Open MrMuster opened 1 year ago

MrMuster commented 1 year ago

Writing custom blueprints that change parts of the default blueprints Often I want to change only some small parts of the default configuration. I.e. change the title of a default flow, add or remove a stage... One way to do this is to copy the complete default blueprint and apply the small changes. The Problem is that this causes a lot of configuration redundancy and I will miss all upstream configuration updates/changes. Therefore I prefer to overwrite only the necessary default objects. With authentik_blueprints.metaapplyblueprint I can create all the dependencies that need to be applied before my custom blueprints overwrite their objects.

Problem: nondeterministic blueprint execution Even if I define the needed dependencies, this doesn't prevent the default blueprints to be applied afterwards again, so my changes might be overwritten by the default values again.

Possible solution Define the blueprint execution order by the authentik_blueprints.metaapplyblueprint dependencies. This requires to read all blueprints to create a dependency graph. This must also handle circular dependencies, i.e. throw an error. Always when a blueprint is applied all the blueprints that depend on that should be applied in the correct order as well.

Alternative Solutions

MrMuster commented 1 year ago

My current workaround hack is a script that enables some specific default blueprints using the API, than it executes my custom blueprints (ak apply_blueprint custom_blueprint.yaml) in the correct order, and than it disables the default blueprints again.

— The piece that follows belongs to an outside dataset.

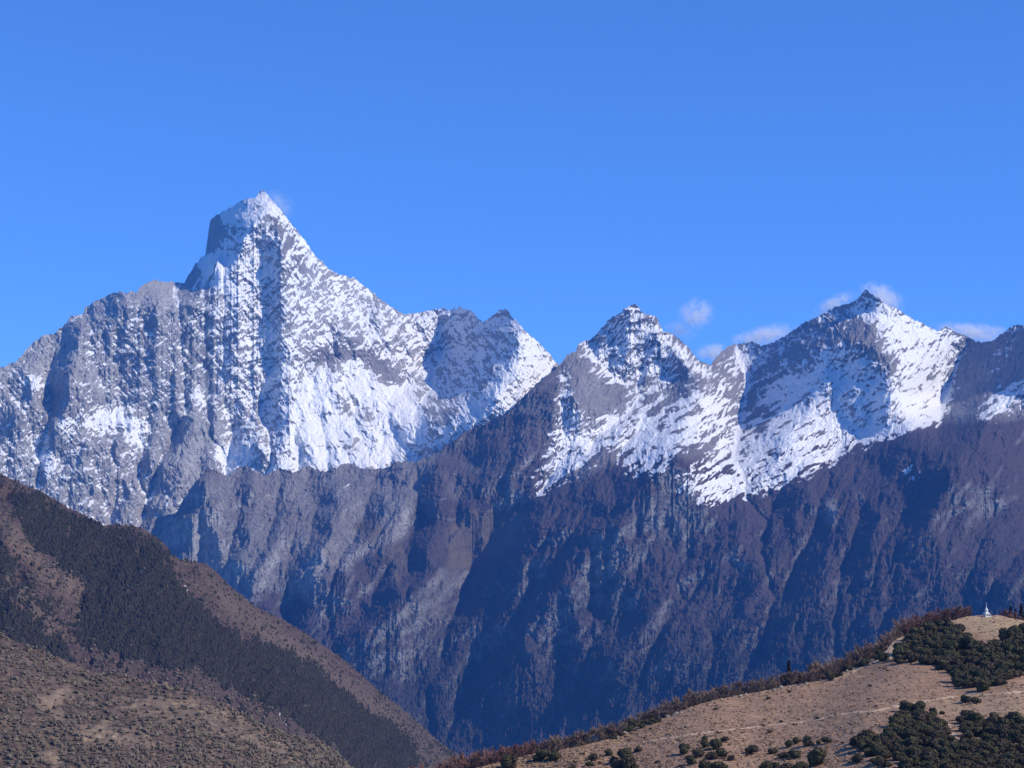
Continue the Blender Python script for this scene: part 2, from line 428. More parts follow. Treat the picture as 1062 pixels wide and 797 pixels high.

For disabling blueprints via API:

import requests
session = requests.Session()
my_token='$TOKEN'
blueprint_path='$BLUEPRINT_PATH'
resp = session.get(f'https://$DOMAIN/api/v3/managed/blueprints/?path={blueprint_path}', headers={'Authorization':f'Bearer {my_token}'})
auth_flow_uuid = resp.json()['results'][0]['pk']
blueprint_name = resp.json()['results'][0]['name']
params = {'name': blueprint_name,'path': blueprint_path,'context':{},'enabled': False}
resp = session.put(f'https://$DOMAIN/api/v3/managed/blueprints/{auth_flow_uuid}/', json=params, headers={'Authorization':f'Bearer {my_token}'})
if resp.ok:
    print(f'{blueprint_name} disabled')
else:
    print(resp)

Unfortunately disabled blueprints can not be applied using authentik_blueprints.metaapplyblueprint. There should be a way to only prevent automatic execution of blueprints, but explicit application using authentik_blueprints.metaapplyblueprint should be still possible.